The budget-cutting proposals emanating from Cutler Hall ignore insights that even a summary scrutiny of the only comparable financial crisis — produced by the enrollment downturn of the early 1970s — easily reveals.
By that decade, a recognizable version of the Ohio University of today had emerged under the leadership of presidents John Calhoun Baker and Vernon Roger Alden, 1945–1969.
During those years — and at an accelerated pace in the 1960s — OU became a modern comprehensive institution with its current array of colleges (apart from the College of Health and Human Services), a rapidly expanded faculty, a growing emphasis on research and publication, enlarged MA and fledgling PhD programs, external grant money, regional campuses, a pioneering physics accelerator, a beefed-up ICA and most visibly, a student body that ultimately doubled in size in less than a decade to the then Athens campus record of 19,314 in 1970.
The resulting decline to 12,184 students by 1975 created an enormous budgetary gap and, at times, near panic.

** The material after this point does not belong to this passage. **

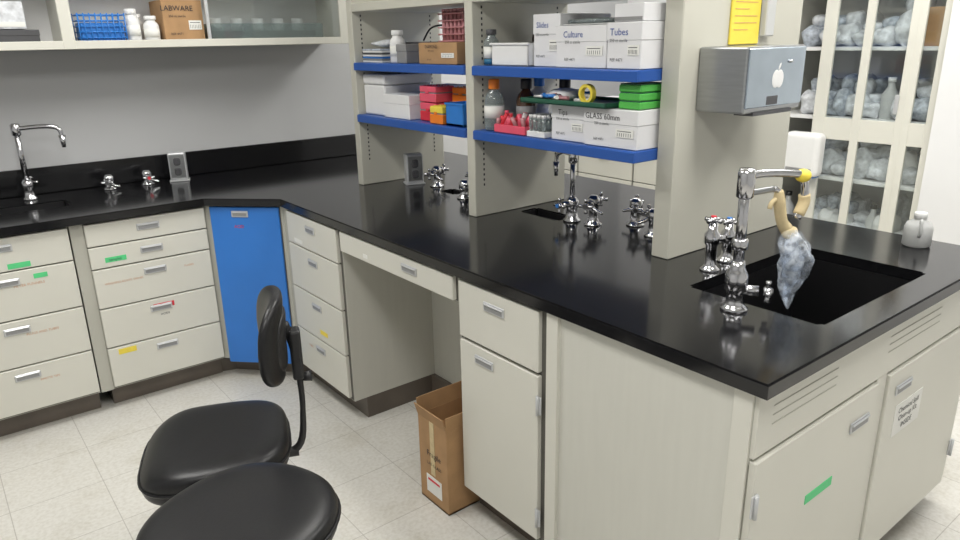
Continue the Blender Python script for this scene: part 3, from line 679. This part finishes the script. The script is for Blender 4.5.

The solutions adopted speak to what, today, is being put forward as well as to what might now be adopted but, instead, is being quietly avoided.
Then as now, the academic area could not escape cuts. They were huge and painful in the early 1970s, and given the faculty demographics of the day, they necessarily assumed forms different from those of the just-released plan.
But everything was fair game for possible reductions. There were then no privileged areas, none where faculty effort to initiate a discussion encountered a tight-lipped administrative rebuff.
Hard though it might be to believe, given the campus climate of recent years, the ICA budget was cut, protests notwithstanding. As for the central OU administration, it figured little in budget-paring talk.
Why? Because as developed during the Baker and Alden eras to handle a peak enrollment not that different from the Athens campus enrollment of the past few years, it was streamlined, spare and comparatively small.
The corporate model, with its vast array of officers atop and alongside the colleges, was then in its infancy. Full-blown, it is very much with us today, its possible cutting in today’s budget crisis seemingly, like the ICA budget, a taboo topic.
To protect ICA and the corporate model requires no official or public declaration by Cutler Hall. It can be done, as it has been so far, simply by instituting a plan of personnel cuts that calls for deeper cuts in the academic area than otherwise would be necessary.
Everyone involved in the budget-cutting moves of the early 1970s, as I was, acquired indelible memories of that wrenching process. (It was for me, inevitably, the low point of what, for the most part, has been an enjoyable half-century of association with OU.)
The documentary sources for that period, reflecting a still unequaled degree of administrative accessibility and transparency, are rich and rewarding, and many of them are easily accessible.
Anyone interested in sampling might begin by comparing, say, the profile of OU administrators that can be found from the 1970 OU directory with that exhibited in the current directory.
Or, to pick another favorite source, consult the very detailed indexes of The Post (1971–1975) that, used with the actual issues of the paper, provide a running account of the budget-cutting struggle in those crisis-filled years.
Bruce Steiner is a professor emeritus and was associate dean of the College of Arts and Sciences form 1972 to 1977.